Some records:
▼
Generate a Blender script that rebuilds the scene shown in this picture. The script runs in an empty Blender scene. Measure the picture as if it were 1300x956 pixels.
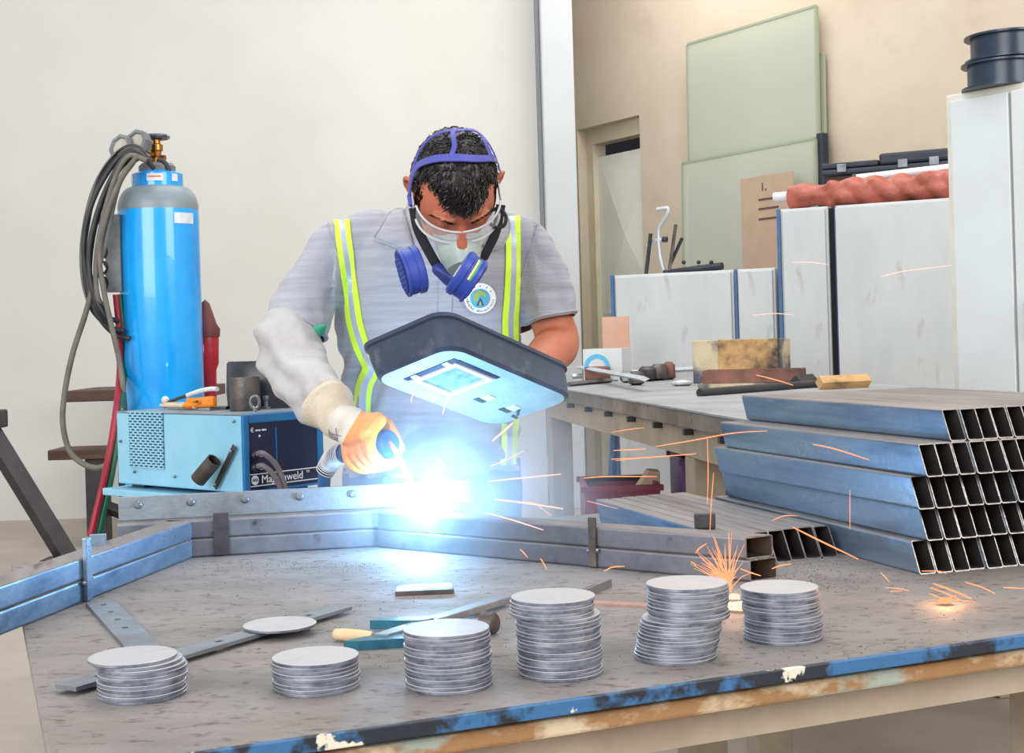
import bpy, bmesh, math, random
from mathutils import Vector, Matrix, noise
from mathutils.bvhtree import BVHTree
random.seed(7)
C = bpy.context.scene.collection
PI = math.pi
V = Vector
# ------------------------------------------------------------------ camera
F = 1805.0; CX = 650.0; CY = 425.0; ROLL = math.radians(1.7); CZ = 1.19
cr, sr = math.cos(ROLL), math.sin(ROLL)
CAM = V((0, 0, CZ))
def ray(px, py):
    u, v = px - CX, CY - py
    return V(((u*cr + v*sr)/F, 1.0, (-u*sr + v*cr)/F))
def P(px, py, Y): return CAM + ray(px, py)*Y
def PZ(px, py, z):
    r = ray(px, py); return CAM + r*((z - CZ)/r.z)
def PX(px, py, o, n):                       # meets the plane through o with normal n
    r = ray(px, py); return CAM + r*((o - CAM).dot(n)/r.dot(n))
cam = bpy.data.cameras.new('camera'); camo = bpy.data.objects.new('camera', cam); C.objects.link(camo)
cam.sensor_width = 36; cam.sensor_fit = 'HORIZONTAL'; cam.lens = F/1300*36
cam.shift_y = -(478 - CY)/1300.0
cam.clip_start = .05; cam.clip_end = 100
camo.matrix_world = Matrix(((cr, sr, 0, 0), (0, 0, -1, 0), (-sr, cr, 0, CZ), (0, 0, 0, 1)))
bpy.context.scene.camera = camo

# ------------------------------------------------------------------ materials
def lin(c):
    out = []
    for x in c[:3]:
        x = x/255.0
        out.append(x/12.92 if x <= .04045 else ((x + .055)/1.055)**2.4)
    return (*out, 1)
def mat(name, c1, c2=None, scale=6, rough=.6, metal=0.0, thr=(.35, .65), stretch=(1, 1, 1), detail=5, bump=0, bscale=40,
        bstretch=None, r2=None, c3=None, scale3=30, thr3=(.6, .7), trans=0, alpha=1, emit=None, estr=0, sheen=0, coat=0, ior=1.45, coord='Object', m2=None, sss=0):
    m = bpy.data.materials.new(name); m.use_nodes = True
    nt = m.node_tree; N = nt.nodes; L = nt.links
    b = N['Principled BSDF']
    b.inputs['Base Color'].default_value = lin(c1); b.inputs['Roughness'].default_value = rough
    b.inputs['Metallic'].default_value = metal; b.inputs['IOR'].default_value = ior
    if trans: b.inputs['Transmission Weight'].default_value = trans
    if alpha < 1: b.inputs['Alpha'].default_value = alpha
    if coat: b.inputs['Coat Weight'].default_value = coat
    if sheen: b.inputs['Sheen Weight'].default_value = sheen
    if sss:
        b.inputs['Subsurface Weight'].default_value = sss; b.inputs['Subsurface Radius'].default_value = (.01, .004, .002); b.inputs['Subsurface Scale'].default_value = 1
    if emit: b.inputs['Emission Color'].default_value = lin(emit); b.inputs['Emission Strength'].default_value = estr
    tc = N.new('ShaderNodeTexCoord')
    def nz(sc, st, dt, rg):
        mp = N.new('ShaderNodeMapping'); mp.inputs['Scale'].default_value = st
        if coord == 'World':
            ge = N.new('ShaderNodeNewGeometry'); vr = N.new('ShaderNodeVectorRotate'); vr.rotation_type = 'Z_AXIS'; vr.inputs['Angle'].default_value = -math.radians(17.5)
            L.new(ge.outputs['Position'], vr.inputs['Vector']); L.new(vr.outputs[0], mp.inputs[0])
        else: L.new(tc.outputs[coord], mp.inputs[0])
        n = N.new('ShaderNodeTexNoise'); n.inputs['Scale'].default_value = sc; n.inputs['Detail'].default_value = dt
        n.inputs['Roughness'].default_value = .62
        L.new(mp.outputs[0], n.inputs['Vector'])
        r = N.new('ShaderNodeMapRange'); r.inputs[1].default_value = rg[0]; r.inputs[2].default_value = rg[1]
        L.new(n.outputs[0], r.inputs[0]); return r.outputs[0]
    if c2:
        f = nz(scale, stretch, detail, thr)
        mx = N.new('ShaderNodeMix'); mx.data_type = 'RGBA'
        mx.inputs[6].default_value = lin(c1); mx.inputs[7].default_value = lin(c2)
        L.new(f, mx.inputs[0]); out = mx.outputs[2]
        if c3:
            f3 = nz(scale3, stretch, detail, thr3)
            m3 = N.new('ShaderNodeMix'); m3.data_type = 'RGBA'; m3.inputs[7].default_value = lin(c3)
            L.new(f3, m3.inputs[0]); L.new(out, m3.inputs[6]); out = m3.outputs[2]
        L.new(out, b.inputs['Base Color'])
        if r2 is not None:
            mr = N.new('ShaderNodeMapRange'); mr.inputs[3].default_value = rough; mr.inputs[4].default_value = r2
            L.new(f, mr.inputs[0]); L.new(mr.outputs[0], b.inputs['Roughness'])
        if m2 is not None:
            mr = N.new('ShaderNodeMapRange'); mr.inputs[3].default_value = metal; mr.inputs[4].default_value = m2
            L.new(f, mr.inputs[0]); L.new(mr.outputs[0], b.inputs['Metallic'])
    if bump:
        fb = nz(bscale, bstretch or (1, 1, 1), 4, (.2, .8))
        bp = N.new('ShaderNodeBump'); bp.inputs['Strength'].default_value = bump; bp.inputs['Distance'].default_value = .004
        L.new(fb, bp.inputs['Height']); L.new(bp.outputs[0], b.inputs['Normal'])
    return m
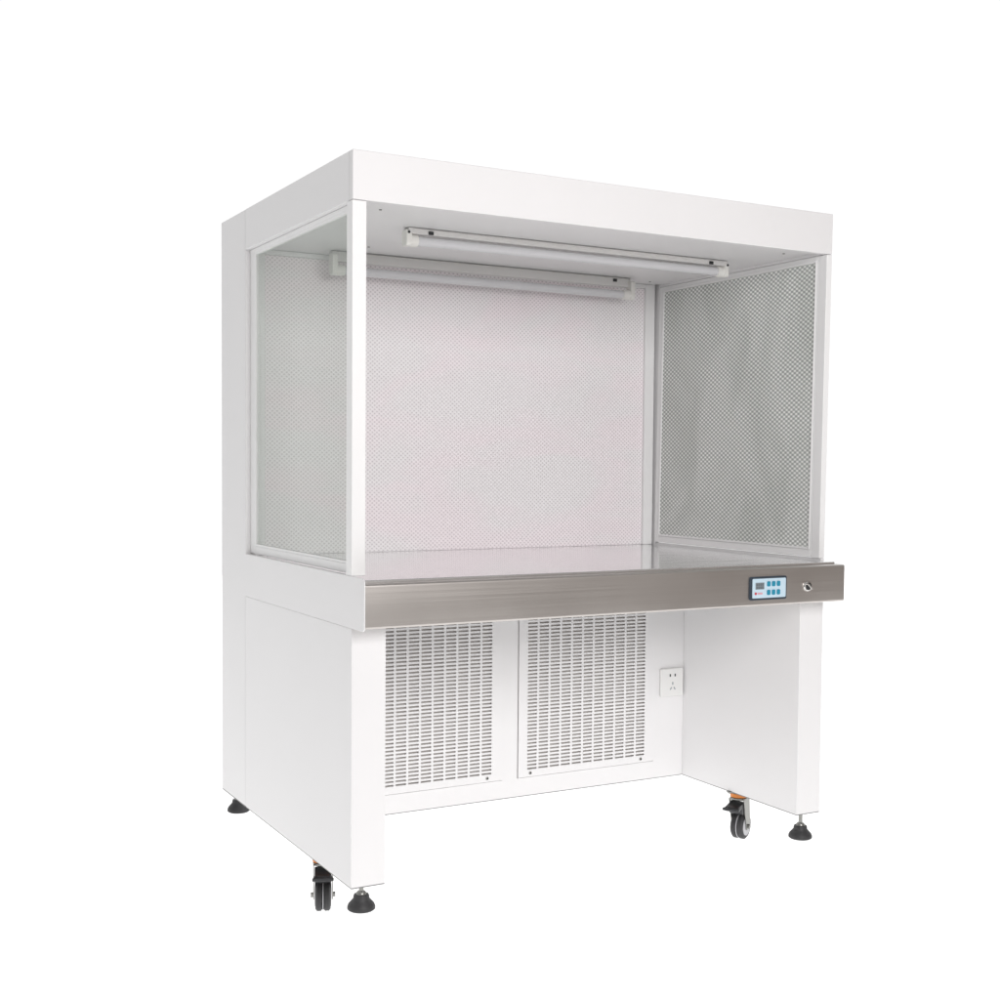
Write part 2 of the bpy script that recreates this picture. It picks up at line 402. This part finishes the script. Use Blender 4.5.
▲
(JOB):
Apart from the pictures, the entries above are to be repeated in full and exactly.

(RESULT):
Generate a Blender script that rebuilds the scene shown in this picture. The script runs in an empty Blender scene. Measure the picture as if it were 1300x956 pixels.
import bpy, bmesh, math, random
from mathutils import Vector, Matrix, noise
from mathutils.bvhtree import BVHTree
random.seed(7)
C = bpy.context.scene.collection
PI = math.pi
V = Vector
# ------------------------------------------------------------------ camera
F = 1805.0; CX = 650.0; CY = 425.0; ROLL = math.radians(1.7); CZ = 1.19
cr, sr = math.cos(ROLL), math.sin(ROLL)
CAM = V((0, 0, CZ))
def ray(px, py):
    u, v = px - CX, CY - py
    return V(((u*cr + v*sr)/F, 1.0, (-u*sr + v*cr)/F))
def P(px, py, Y): return CAM + ray(px, py)*Y
def PZ(px, py, z):
    r = ray(px, py); return CAM + r*((z - CZ)/r.z)
def PX(px, py, o, n):                       # meets the plane through o with normal n
    r = ray(px, py); return CAM + r*((o - CAM).dot(n)/r.dot(n))
cam = bpy.data.cameras.new('camera'); camo = bpy.data.objects.new('camera', cam); C.objects.link(camo)
cam.sensor_width = 36; cam.sensor_fit = 'HORIZONTAL'; cam.lens = F/1300*36
cam.shift_y = -(478 - CY)/1300.0
cam.clip_start = .05; cam.clip_end = 100
camo.matrix_world = Matrix(((cr, sr, 0, 0), (0, 0, -1, 0), (-sr, cr, 0, CZ), (0, 0, 0, 1)))
bpy.context.scene.camera = camo

# ------------------------------------------------------------------ materials
def lin(c):
    out = []
    for x in c[:3]:
        x = x/255.0
        out.append(x/12.92 if x <= .04045 else ((x + .055)/1.055)**2.4)
    return (*out, 1)
def mat(name, c1, c2=None, scale=6, rough=.6, metal=0.0, thr=(.35, .65), stretch=(1, 1, 1), detail=5, bump=0, bscale=40,
        bstretch=None, r2=None, c3=None, scale3=30, thr3=(.6, .7), trans=0, alpha=1, emit=None, estr=0, sheen=0, coat=0, ior=1.45, coord='Object', m2=None, sss=0):
    m = bpy.data.materials.new(name); m.use_nodes = True
    nt = m.node_tree; N = nt.nodes; L = nt.links
    b = N['Principled BSDF']
    b.inputs['Base Color'].default_value = lin(c1); b.inputs['Roughness'].default_value = rough
    b.inputs['Metallic'].default_value = metal; b.inputs['IOR'].default_value = ior
    if trans: b.inputs['Transmission Weight'].default_value = trans
    if alpha < 1: b.inputs['Alpha'].default_value = alpha
    if coat: b.inputs['Coat Weight'].default_value = coat
    if sheen: b.inputs['Sheen Weight'].default_value = sheen
    if sss:
        b.inputs['Subsurface Weight'].default_value = sss; b.inputs['Subsurface Radius'].default_value = (.01, .004, .002); b.inputs['Subsurface Scale'].default_value = 1
    if emit: b.inputs['Emission Color'].default_value = lin(emit); b.inputs['Emission Strength'].default_value = estr
    tc = N.new('ShaderNodeTexCoord')
    def nz(sc, st, dt, rg):
        mp = N.new('ShaderNodeMapping'); mp.inputs['Scale'].default_value = st
        if coord == 'World':
            ge = N.new('ShaderNodeNewGeometry'); vr = N.new('ShaderNodeVectorRotate'); vr.rotation_type = 'Z_AXIS'; vr.inputs['Angle'].default_value = -math.radians(17.5)
            L.new(ge.outputs['Position'], vr.inputs['Vector']); L.new(vr.outputs[0], mp.inputs[0])
        else: L.new(tc.outputs[coord], mp.inputs[0])
        n = N.new('ShaderNodeTexNoise'); n.inputs['Scale'].default_value = sc; n.inputs['Detail'].default_value = dt
        n.inputs['Roughness'].default_value = .62
        L.new(mp.outputs[0], n.inputs['Vector'])
        r = N.new('ShaderNodeMapRange'); r.inputs[1].default_value = rg[0]; r.inputs[2].default_value = rg[1]
        L.new(n.outputs[0], r.inputs[0]); return r.outputs[0]
    if c2:
        f = nz(scale, stretch, detail, thr)
        mx = N.new('ShaderNodeMix'); mx.data_type = 'RGBA'
        mx.inputs[6].default_value = lin(c1); mx.inputs[7].default_value = lin(c2)
        L.new(f, mx.inputs[0]); out = mx.outputs[2]
        if c3:
            f3 = nz(scale3, stretch, detail, thr3)
            m3 = N.new('ShaderNodeMix'); m3.data_type = 'RGBA'; m3.inputs[7].default_value = lin(c3)
            L.new(f3, m3.inputs[0]); L.new(out, m3.inputs[6]); out = m3.outputs[2]
        L.new(out, b.inputs['Base Color'])
        if r2 is not None:
            mr = N.new('ShaderNodeMapRange'); mr.inputs[3].default_value = rough; mr.inputs[4].default_value = r2
            L.new(f, mr.inputs[0]); L.new(mr.outputs[0], b.inputs['Roughness'])
        if m2 is not None:
            mr = N.new('ShaderNodeMapRange'); mr.inputs[3].default_value = metal; mr.inputs[4].default_value = m2
            L.new(f, mr.inputs[0]); L.new(mr.outputs[0], b.inputs['Metallic'])
    if bump:
        fb = nz(bscale, bstretch or (1, 1, 1), 4, (.2, .8))
        bp = N.new('ShaderNodeBump'); bp.inputs['Strength'].default_value = bump; bp.inputs['Distance'].default_value = .004
        L.new(fb, bp.inputs['Height']); L.new(bp.outputs[0], b.inputs['Normal'])
    return m
Write part 2 of the bpy script that recreates this picture. It picks up at line 402. This part finishes the script. Use Blender 4.5.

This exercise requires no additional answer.